Wednesday, May 16, 2018

THE BOOKWORM by Mitch Silver



Publisher:     Pegasus Books
Published:      February 6, 2018
ISBN:        978-1681776415
Genre:      Mystery
Format:     Print
Obtained via:  Library
Reviewed by name and email address:  Gina  myreviewbooks@aol.com

FOUR HEARTS



With war raging in Europe in 1940 a cunning priest makes his way to a remote monastery and hides a bible.  But this is no priest and this is no ordinary bible.  Rather it holds the secret to changing the course of World War II.

In the present day several things are happening. Each seems independent of the others yet they are tied together with one thread.  A construction worker stumbles on a skeleton with a handcuff attached to its wrist; a strange smell emits from the Alaska pipeline and a newly minted Russian professor is asked to participate as translator to the American President at a G20 conference.  Disparate events that will come together to change the world as we know it. 

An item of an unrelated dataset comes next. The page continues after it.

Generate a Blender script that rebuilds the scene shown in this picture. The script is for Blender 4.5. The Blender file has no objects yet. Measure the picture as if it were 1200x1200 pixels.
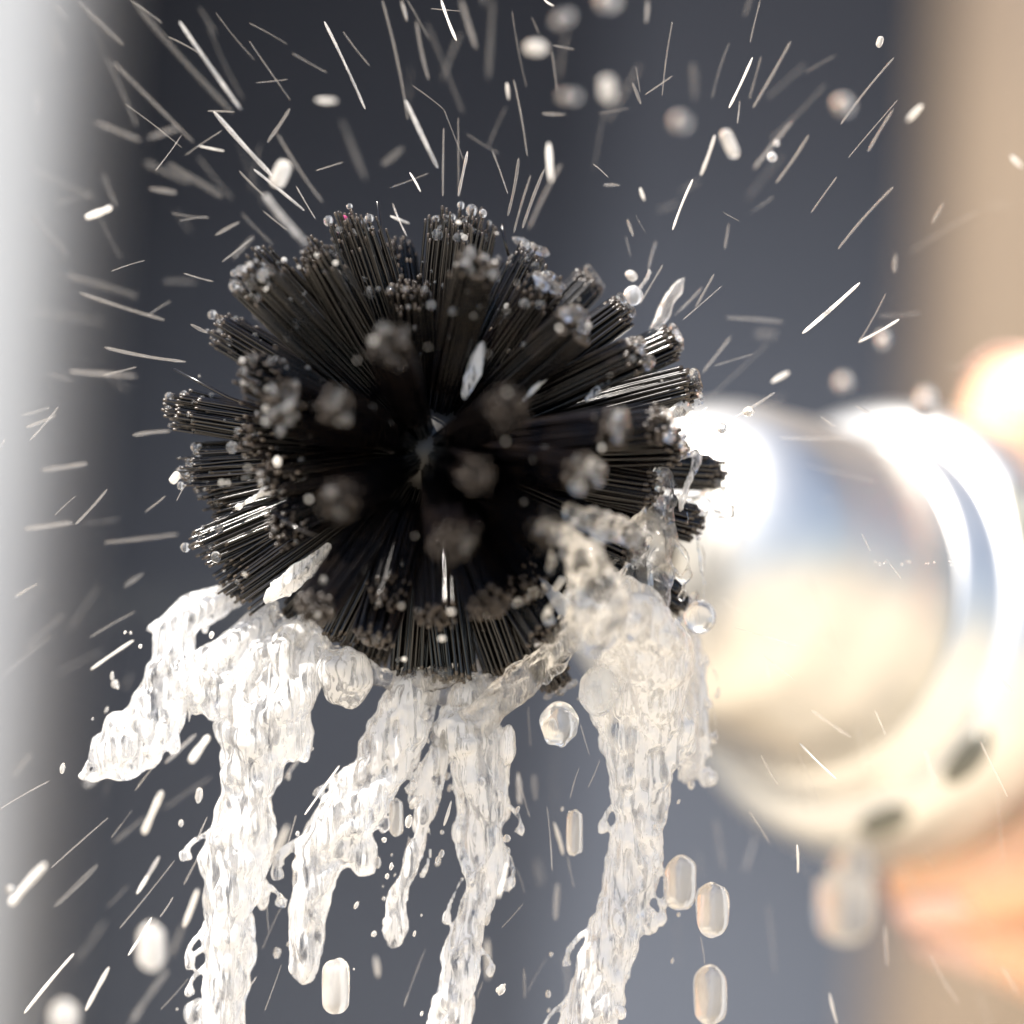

I stumbled on to Mitch Silver when I looked up a suggested read from my library and saw the blurb for his latest, THE BOOKWORM.  Since he’d written a prior book, IN SECRET SERVICE, along the same lines – an event from the past comes to the surface today that has the potential to change history as we know it.  Despite some of the same historical figures appearing in both books, they are entirely stand alones.  THE BOOKWORM shows a significant change in Silver’s writing because while IN SECRET SERVICE was a good read, THE BOOKWORM is much stronger and better told.  I enjoyed both, but THE BOOKWORM is one of my best reads this year.

Silver combines fact with fiction and weaves tales around famous and infamous figures from the past with modern day events.  He does it cleanly and clearly while telling a really good story with interesting and multi-dimensional characters.  Given there was a seven year gap between his first book and this latest and how much I enjoyed both, I hope he doesn’t take quite so long to write book 3. 



This is an objective review and not an endorsement of this book.